New plan aims to reverse monarch butterfly decline

May 11, 2018 Jerry Kane

LINCOLN, Neb. – The Nebraska Game and Parks Commission and the Midwest Association of Fish and Wildlife Agencies (MAFWA) welcome public comments through May 31 on a draft conservation plan that provides a blueprint for reversing the decline of the eastern monarch butterfly population.

The draft plan, called the Mid-America Monarch Conservation Strategy, builds on existing efforts of state, federal, and local agencies, as well as private organizations and individuals. It covers a 16-state region from Texas to the Upper Midwest, which encompasses the primary production and migratory habitat areas for eastern monarchs. Other eastern monarch states also are collaborating with the plan.
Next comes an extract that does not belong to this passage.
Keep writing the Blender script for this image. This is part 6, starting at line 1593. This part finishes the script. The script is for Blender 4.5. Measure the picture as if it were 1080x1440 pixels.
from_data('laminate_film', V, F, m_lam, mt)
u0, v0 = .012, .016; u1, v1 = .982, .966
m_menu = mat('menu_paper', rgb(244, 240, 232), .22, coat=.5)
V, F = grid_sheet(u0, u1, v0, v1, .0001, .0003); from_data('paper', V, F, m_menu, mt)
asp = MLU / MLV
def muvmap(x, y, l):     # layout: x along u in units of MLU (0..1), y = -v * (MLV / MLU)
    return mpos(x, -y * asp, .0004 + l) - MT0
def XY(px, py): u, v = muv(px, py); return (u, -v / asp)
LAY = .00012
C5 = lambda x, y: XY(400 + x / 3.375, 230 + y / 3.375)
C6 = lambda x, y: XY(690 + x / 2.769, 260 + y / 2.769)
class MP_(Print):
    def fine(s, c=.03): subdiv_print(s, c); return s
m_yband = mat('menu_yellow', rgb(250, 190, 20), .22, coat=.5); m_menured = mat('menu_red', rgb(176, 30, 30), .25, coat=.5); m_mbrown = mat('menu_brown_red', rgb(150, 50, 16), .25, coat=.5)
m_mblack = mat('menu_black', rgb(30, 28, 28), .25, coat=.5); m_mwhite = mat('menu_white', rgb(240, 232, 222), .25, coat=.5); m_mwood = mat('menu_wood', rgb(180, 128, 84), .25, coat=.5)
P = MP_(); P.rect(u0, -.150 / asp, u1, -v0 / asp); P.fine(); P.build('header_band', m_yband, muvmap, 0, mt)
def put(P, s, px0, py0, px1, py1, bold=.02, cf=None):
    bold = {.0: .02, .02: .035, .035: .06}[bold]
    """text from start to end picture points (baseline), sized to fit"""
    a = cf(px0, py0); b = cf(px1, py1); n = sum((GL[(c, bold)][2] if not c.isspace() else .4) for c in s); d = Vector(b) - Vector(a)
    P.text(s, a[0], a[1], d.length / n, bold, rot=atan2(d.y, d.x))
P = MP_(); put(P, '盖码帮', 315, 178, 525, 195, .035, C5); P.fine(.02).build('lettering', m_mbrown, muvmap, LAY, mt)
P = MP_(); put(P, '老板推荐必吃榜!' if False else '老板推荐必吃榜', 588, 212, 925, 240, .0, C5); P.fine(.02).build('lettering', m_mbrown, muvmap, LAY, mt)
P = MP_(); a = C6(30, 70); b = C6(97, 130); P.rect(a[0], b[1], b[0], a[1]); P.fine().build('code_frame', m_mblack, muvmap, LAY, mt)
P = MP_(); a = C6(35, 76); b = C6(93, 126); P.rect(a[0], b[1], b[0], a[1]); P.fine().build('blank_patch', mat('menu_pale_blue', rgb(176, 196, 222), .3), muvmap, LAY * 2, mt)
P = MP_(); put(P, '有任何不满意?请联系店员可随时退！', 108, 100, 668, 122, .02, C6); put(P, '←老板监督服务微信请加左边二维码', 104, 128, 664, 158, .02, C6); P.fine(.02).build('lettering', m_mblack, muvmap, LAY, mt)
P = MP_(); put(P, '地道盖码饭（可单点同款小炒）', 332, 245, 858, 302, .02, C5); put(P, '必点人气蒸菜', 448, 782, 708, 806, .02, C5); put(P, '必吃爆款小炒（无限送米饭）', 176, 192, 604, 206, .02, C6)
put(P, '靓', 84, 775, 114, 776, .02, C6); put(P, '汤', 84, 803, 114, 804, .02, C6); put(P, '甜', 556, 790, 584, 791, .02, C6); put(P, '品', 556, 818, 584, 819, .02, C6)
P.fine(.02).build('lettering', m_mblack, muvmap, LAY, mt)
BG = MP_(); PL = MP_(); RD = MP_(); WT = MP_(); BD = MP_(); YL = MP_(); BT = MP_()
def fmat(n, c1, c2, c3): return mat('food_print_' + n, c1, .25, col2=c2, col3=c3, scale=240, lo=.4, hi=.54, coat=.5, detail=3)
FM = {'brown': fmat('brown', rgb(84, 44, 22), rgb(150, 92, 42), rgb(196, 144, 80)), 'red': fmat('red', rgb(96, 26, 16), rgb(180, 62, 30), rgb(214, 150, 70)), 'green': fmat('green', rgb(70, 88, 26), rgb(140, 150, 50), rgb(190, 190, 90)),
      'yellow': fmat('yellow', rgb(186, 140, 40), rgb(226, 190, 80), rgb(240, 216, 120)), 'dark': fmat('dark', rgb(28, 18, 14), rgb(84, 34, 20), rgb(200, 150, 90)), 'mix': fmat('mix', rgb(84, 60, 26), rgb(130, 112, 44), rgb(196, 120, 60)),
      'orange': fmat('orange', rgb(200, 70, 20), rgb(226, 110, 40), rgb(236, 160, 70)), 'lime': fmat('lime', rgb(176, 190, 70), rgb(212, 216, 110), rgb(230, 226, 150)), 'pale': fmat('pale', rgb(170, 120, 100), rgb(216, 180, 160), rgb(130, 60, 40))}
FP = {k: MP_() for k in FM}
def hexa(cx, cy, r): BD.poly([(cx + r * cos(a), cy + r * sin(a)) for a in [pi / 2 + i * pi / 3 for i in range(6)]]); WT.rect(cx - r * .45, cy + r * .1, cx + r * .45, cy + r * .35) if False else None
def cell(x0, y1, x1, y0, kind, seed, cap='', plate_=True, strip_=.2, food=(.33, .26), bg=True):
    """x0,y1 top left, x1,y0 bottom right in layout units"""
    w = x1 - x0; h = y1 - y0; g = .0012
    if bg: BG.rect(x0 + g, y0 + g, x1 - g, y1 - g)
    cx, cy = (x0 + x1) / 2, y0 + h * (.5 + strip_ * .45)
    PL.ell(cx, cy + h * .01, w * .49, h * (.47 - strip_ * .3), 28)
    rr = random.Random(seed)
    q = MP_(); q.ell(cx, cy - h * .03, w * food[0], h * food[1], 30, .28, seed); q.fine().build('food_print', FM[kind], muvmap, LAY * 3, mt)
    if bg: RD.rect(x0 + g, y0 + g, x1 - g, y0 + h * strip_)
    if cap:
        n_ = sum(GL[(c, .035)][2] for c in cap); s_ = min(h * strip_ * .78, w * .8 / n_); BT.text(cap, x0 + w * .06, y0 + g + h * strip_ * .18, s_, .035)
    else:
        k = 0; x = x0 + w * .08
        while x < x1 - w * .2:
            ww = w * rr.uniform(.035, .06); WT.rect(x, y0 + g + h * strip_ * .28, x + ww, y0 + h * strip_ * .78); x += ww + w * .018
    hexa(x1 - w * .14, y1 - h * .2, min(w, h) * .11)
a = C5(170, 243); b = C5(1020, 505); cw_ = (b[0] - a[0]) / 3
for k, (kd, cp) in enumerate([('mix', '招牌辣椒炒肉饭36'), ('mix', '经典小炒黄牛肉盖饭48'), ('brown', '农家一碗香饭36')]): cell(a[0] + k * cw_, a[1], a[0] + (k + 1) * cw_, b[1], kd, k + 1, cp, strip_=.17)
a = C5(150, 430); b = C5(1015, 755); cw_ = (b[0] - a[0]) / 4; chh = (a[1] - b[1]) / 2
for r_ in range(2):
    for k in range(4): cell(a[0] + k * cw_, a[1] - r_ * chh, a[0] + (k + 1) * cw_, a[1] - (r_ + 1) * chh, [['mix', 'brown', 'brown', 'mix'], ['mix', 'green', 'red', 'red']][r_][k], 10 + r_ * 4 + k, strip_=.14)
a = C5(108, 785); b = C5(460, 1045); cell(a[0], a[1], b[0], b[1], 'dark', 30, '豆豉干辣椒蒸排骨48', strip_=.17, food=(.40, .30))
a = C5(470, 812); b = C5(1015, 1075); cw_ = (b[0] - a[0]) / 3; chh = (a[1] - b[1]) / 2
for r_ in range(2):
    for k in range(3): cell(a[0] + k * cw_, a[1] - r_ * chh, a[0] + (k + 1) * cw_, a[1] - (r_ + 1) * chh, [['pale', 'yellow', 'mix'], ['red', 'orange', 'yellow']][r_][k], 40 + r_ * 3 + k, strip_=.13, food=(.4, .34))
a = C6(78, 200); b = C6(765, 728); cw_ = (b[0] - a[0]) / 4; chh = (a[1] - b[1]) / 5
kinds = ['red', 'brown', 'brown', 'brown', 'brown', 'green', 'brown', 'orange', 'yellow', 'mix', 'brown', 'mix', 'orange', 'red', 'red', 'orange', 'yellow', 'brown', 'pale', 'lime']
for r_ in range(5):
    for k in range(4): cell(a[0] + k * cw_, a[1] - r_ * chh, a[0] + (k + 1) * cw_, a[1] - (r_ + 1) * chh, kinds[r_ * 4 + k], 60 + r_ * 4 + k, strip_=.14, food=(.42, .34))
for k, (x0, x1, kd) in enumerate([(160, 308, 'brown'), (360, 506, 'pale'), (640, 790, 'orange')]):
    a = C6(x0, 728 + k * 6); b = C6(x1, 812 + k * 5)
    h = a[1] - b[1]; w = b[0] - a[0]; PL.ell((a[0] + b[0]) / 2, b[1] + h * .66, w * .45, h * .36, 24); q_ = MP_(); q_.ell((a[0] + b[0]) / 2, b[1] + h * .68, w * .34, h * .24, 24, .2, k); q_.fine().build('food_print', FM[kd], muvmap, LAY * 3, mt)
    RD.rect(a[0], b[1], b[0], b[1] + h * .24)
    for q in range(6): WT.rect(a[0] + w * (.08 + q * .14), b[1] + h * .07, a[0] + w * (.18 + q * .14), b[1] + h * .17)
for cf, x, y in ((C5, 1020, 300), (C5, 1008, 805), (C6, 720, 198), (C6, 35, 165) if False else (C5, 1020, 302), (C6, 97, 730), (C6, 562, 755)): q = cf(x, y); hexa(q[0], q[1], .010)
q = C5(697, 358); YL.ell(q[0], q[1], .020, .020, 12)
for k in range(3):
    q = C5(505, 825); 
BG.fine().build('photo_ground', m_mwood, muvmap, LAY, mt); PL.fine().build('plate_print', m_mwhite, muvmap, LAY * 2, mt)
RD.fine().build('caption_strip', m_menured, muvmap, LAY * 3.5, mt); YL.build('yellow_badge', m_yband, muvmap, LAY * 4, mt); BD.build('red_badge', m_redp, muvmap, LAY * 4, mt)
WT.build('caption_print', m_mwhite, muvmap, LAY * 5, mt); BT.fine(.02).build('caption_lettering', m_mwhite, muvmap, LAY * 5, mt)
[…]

The plan identifies conservation goals and strategies for improving habitat for monarchs and other pollinators. Potential habitats include natural areas, agricultural lands, urban lands, and rights of way. Game and Parks, other state wildlife agencies, and partners will plant milkweed, which monarchs need to survive, as well as other blooming plant species, to benefit both monarchs and other pollinator species.

Monarchs produce multiple generations each year and undertake a lengthy fall migration from the United States, though Nebraska, and southern Canada to the forested mountains of central Mexico, where they overwinter. The goal of the Mid-America Monarch Conservation Strategy is to coordinate state and partner efforts to restore and enhance habitat to support an average overwintering population in Mexico occupying about 15 acres (6 hectares).

Game and Parks, along with partners and volunteers, have planted milkweed in state parks and recreation areas, along roadways, the Cowboy Trail, natural areas and community and backyard gardens.

“We are committed to conserving the monarch and all pollinators for the long-term,” said Nebraska Game and Parks Director Jim Douglas. “Pollinators are essential to maintain healthy ecosystems. When we work together to create habitat for pollinators, all species of wildlife benefit and thrive.”

Eastern monarchs, found east of the Rocky Mountains, have declined by more than 80 percent over the past 20 years. This decline is primarily due to loss of habitat containing milkweed, which is required for reproduction, and nectar plants. In 2014, the monarch was petitioned for listing under the federal Endangered Species Act, and a decision on whether listing is warranted is expected in 2019.

The plan primarily focuses on voluntary and incentive-based habitat restoration and enhancement efforts, but also includes education and outreach, research, and monitoring needs related to monarch conservation.